Folly! Knightriders is acclaimed horror-meister George Romero’s loopy tale of a troupe of bikers who joust with each other while trying to uphold antiquated chivalrous values, which by the way are thoroughly detailed, utterly sustained and played completely straight. Oh, and it’s not a horror movie either, which is overwhelmingly what film fans know and pay Romero for. I’ll bet you’d have funded that if you were a cigar-chomping movie mogul, wouldn’t you have? They had to have known it the preposterousness of this scenario, and even to have outright flaunted it. Good for them! I think the film is quite a triumph actually, though definitely a mad one.

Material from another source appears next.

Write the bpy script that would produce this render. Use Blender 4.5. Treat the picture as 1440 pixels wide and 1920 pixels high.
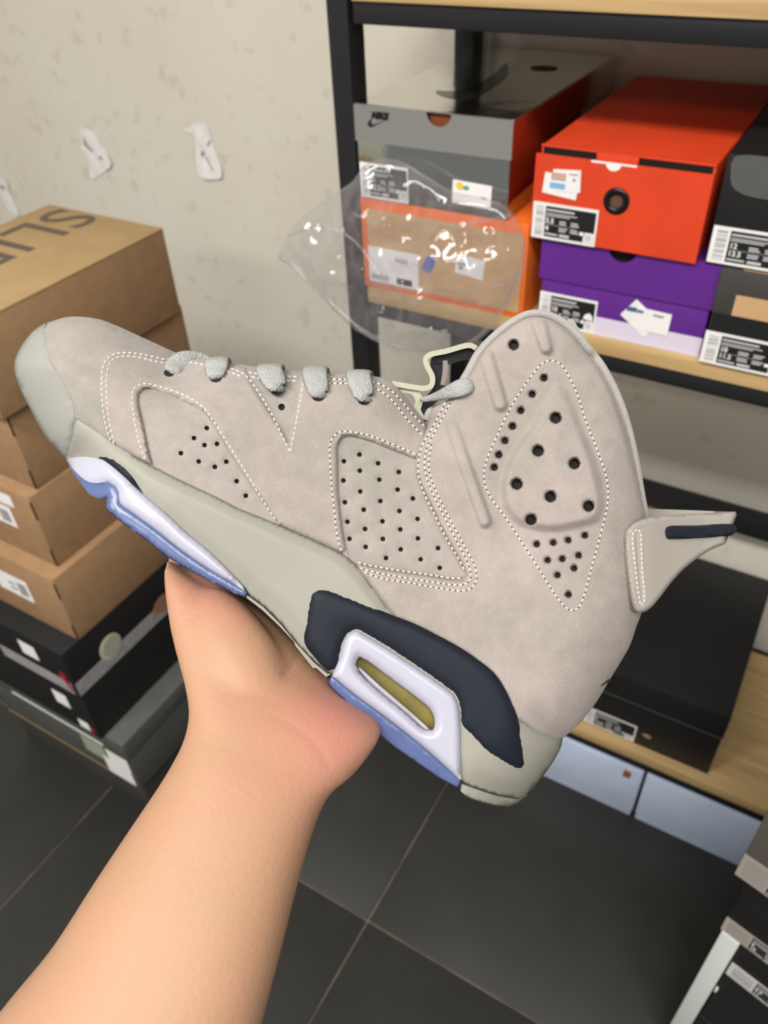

The nerve of those anachronisms! A familiar/salutary anti-corporate message is made even more effectively by the fact that Knightriders is so defiantly local, individual, independent. The craft is actually considerable—Romero doesn’t cut for coherence in his action sequences, but they’re very kinetically effective. They’re even, at moments, Bressonian. That exalted echo notwithstanding, Knightriders is ultimately given over to plain faces, plain spaces, and an overall if indirect reproof of our major label preferences. Mind you the major labels don’t tend to stretch things so excessively. (There’s a much shorter cut, that plays much more smoothly. And you feel the loss!) It’s the price you pay, I guess. Having said that, this film has some last half hour! The Savini character’s return and reconciliation is very moving. Harris’s defeat and gracious abdication moreso. Topping those is what really does seem to me to be one of cinema’s great deaths, one of cinema’s great transfigurations. And all from Pittsburgh!